There also other risks that many to over centralization such as vulnerability to natural disasters such as wildfires, and less commonly, earthquakes. Mongolia has experienced four major earthquakes (Ms>8) and many more moderate earthquakes (Ms 5.3-7.5) in this century. According to the information given by D.Saruul , Hiroshi Kawase and Narenmandula Ho at the 13th World Conference on Earthquake Engineering in Vancouver, Canada, the extremely thin population distribution of Mongolia has contributed to a low impact from the seismic activities of the past. However, because of its shared importance as the political, economic, and population center of the nation, Ulaanbaatar could face a considerable earthquake risk. Ulaanbaatar is the junction point of all the country’s major roads, railway and air service.
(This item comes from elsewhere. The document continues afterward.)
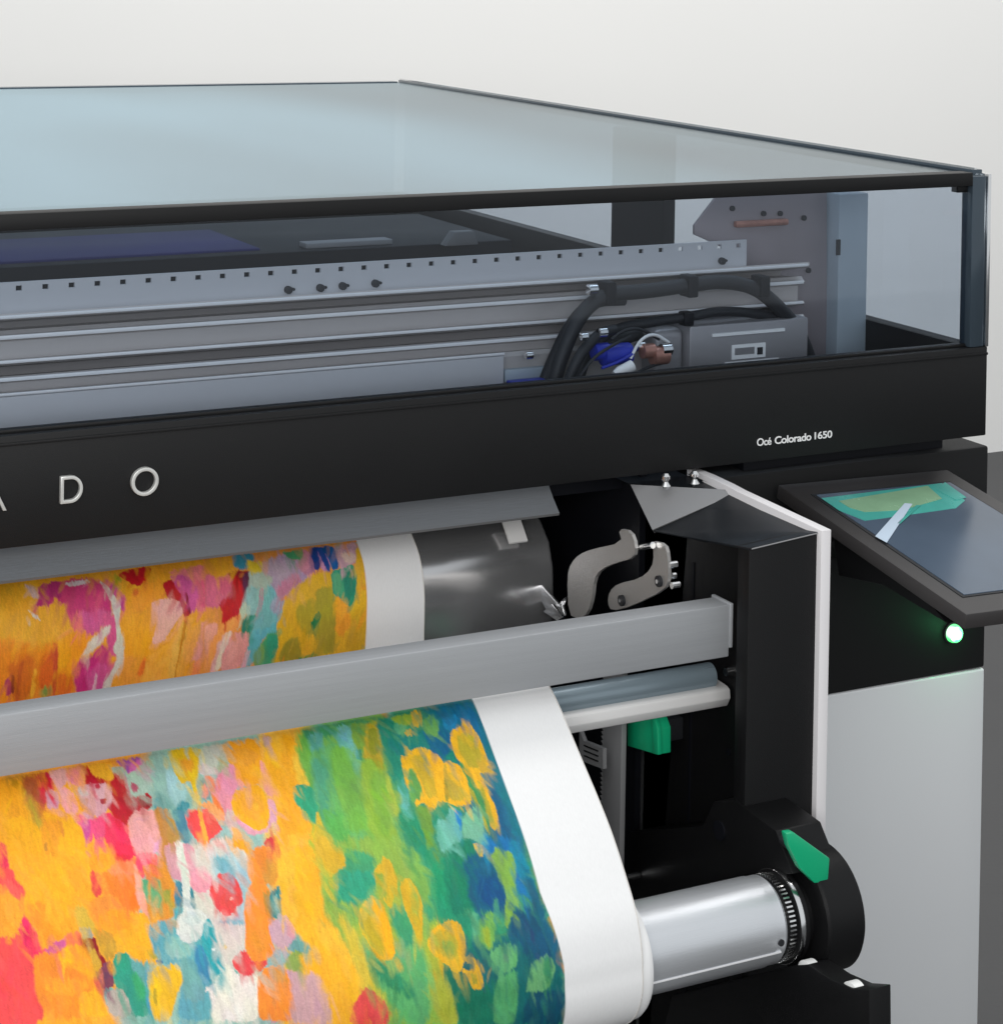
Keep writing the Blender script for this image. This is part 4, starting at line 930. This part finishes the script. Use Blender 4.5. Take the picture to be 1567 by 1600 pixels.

As the city is situated on the fluvial sediments of the Tuul River, it is susceptible to risks from earthquakes. The majority of existing pre-80`s housing structures are reasonably well built. However, because of the lack of maintenance and the ongoing alterations in their structures, these buildings could pose a serious threat to public safety in the event of an earthquake.

Another factor influencing over centralization is that Ulaanbaatar is the economic and educational hub of the national.

Some 64.3 percent of the total population of the capital city is under 35 years of age, which is directly linked to the number of higher learning institutes. Currently, Mongolia has 95 universities and colleges nationwide (17 state universities and 74 private universities). Some 143,684 students out of the total 157,138 are living in Ulaanbaatar due to 87 universities in the capital city. If most of the bigger universities move to rural areas with their campuses, Ulaanbaatar could potentially have its clear blue sky back and experience less traffic jams. Furthermore, this centralization of institutes contributes to the development of infrastructure and workplaces in the countryside.

In order to eliminate most of the problems related to over centralization, it is vital for the government to work together with citizens. If the government supports projects to develop rural settlements instead of spending on unsuccessful projects to decrease the air pollution, more and more people might realize there are better living opportunities available than that offered by the capital.

Moreover, every province and soum should formulate a plan to attract young and educated people through good job opportunities and clean living environment. This way, Ulaanbaatar’s problems related to over centralization can be gradually and sustainably resolved, bringing back the “eternal blue sky” Mongolia was so famous for.